Bokeh Special Effects & Lego Photography

I’ve not been as active with the Stuck In Plastic weekly challenges of late. In part because I’ve been busy with other things but also a couple of the themes didn’t really appeal. However that’s the beauty of the challenges – you can simply dip in and out throughout the year – whilst also marvelling at the skills of other photographers. One challenge I did like was one that had to include a Disney character and the colour purple and the result can be seen above.

Shiny Happy People

The original plan for this shot was to shoot The Cheshire Cat – because it’s purple-ish – together with a Bokeh Template kit that I purchased via Etsy so as to create a background of lots of happy faces. If you look on my insta feed you’ll see a few shots where bokeh feature and they’re all done with this rather nifty kit. The lights I use are Ollny Christmas Lights because they let me choose from 16 different colours and they charge via USB. Usually they are clumped together so as to create multiple bokeh elements. Anyway when I tried to get the shot I wanted of the cat with lots of smiling faces in the background, it just wasn’t working out. There were too many ‘smiling faces’ and it just looked rubbish and messy. Slightly annoyed I pushed the lights aside accidentally leaving only one lit LED in view… and there it was.. one smiling face as shown in the image.

Happy Cat Bokeh

However having just one light bokeh wasn’t the end of the luck that came with this shot. To give some background light I use a Lumecube Panel as this can be set to different colours and intensities. I’ll be honest I don’t quite remember how the streaky lights worked out with this shot. Nor quite how I managed to get colours that associated well with the minifigure. Just for a fleeting moment the photography gods colluded and decided that the lighting would create this interesting effect. Which is great and annoying in same amounts. Great because I really love the shot, but annoying because I’m not sure I’d be able to recreate it. It just goes to show that taking a few notes whilst you shoot isn’t a bad idea.
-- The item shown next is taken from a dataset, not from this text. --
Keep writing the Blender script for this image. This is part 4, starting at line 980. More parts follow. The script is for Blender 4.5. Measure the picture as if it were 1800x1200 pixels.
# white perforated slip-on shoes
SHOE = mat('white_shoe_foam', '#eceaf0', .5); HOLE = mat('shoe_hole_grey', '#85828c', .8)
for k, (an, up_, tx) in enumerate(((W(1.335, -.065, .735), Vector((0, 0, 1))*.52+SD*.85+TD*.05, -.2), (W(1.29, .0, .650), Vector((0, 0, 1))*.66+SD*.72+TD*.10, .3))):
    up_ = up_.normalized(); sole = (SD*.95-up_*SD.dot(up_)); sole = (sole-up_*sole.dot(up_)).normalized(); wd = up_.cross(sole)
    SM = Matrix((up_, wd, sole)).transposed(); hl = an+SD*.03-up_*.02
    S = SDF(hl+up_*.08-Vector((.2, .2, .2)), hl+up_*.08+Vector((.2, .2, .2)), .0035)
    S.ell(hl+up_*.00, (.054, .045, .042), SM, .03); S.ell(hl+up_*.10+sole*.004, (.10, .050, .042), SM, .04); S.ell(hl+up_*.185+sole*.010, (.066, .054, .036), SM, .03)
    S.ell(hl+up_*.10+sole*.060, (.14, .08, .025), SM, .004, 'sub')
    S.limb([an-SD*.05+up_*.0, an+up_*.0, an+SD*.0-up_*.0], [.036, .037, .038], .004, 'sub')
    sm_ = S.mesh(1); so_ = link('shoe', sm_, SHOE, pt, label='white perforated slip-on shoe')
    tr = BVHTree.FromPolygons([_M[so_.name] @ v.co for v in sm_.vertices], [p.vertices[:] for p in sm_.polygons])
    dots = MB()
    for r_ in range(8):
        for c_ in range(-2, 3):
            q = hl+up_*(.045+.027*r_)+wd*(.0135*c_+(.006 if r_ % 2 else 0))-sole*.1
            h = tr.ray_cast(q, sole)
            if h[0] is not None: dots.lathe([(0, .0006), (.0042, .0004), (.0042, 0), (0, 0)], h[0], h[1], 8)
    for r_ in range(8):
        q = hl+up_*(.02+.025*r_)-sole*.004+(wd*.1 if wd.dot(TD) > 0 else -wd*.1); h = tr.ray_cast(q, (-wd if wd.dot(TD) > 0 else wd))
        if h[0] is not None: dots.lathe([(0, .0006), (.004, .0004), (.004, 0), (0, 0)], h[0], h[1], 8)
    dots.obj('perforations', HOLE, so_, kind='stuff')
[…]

Creating Bokeh Shapes With Lego

One of the best purchases I’ve made was a bokeh special effects kit from Etsy. Sadly the seller is no longer currently active because they’re based in Ukraine. I can only hope that they’re safe and well. The kit comprises of a plastic holder which sits on the front of the camera lens and a series of small stencil shapes such as stars, hands, faces and snowflakes. When you shoot at a wide aperture then any lights in the background will take on the shape of your stencil rather than a round familiar bokeh shape. The stencils in this kit are a bit hit and miss – at least on a macro level as the more complex the shape the less it works well. You can try and make your own stencils but you’ll need to be good at crafts as they’re just a couple of centimetres wide.

Camera Set Up

When shooting these kind of images I find that the minifigure should be close to the camera as you can get. Place your lights as far away as you can but obviously not too far so that they’re lost. I usually have my Christmas Lights about 60cm away from the figure. After that it’s just play until you get a composition where the bokeh looks good. Watch out for loss of definition of your shape, rude looking shapes and anything else that may detract from your image. Try different colours too. With the Ollny lights you can have one fixed colour or switch to a multiple colour effect which is great for a disco look.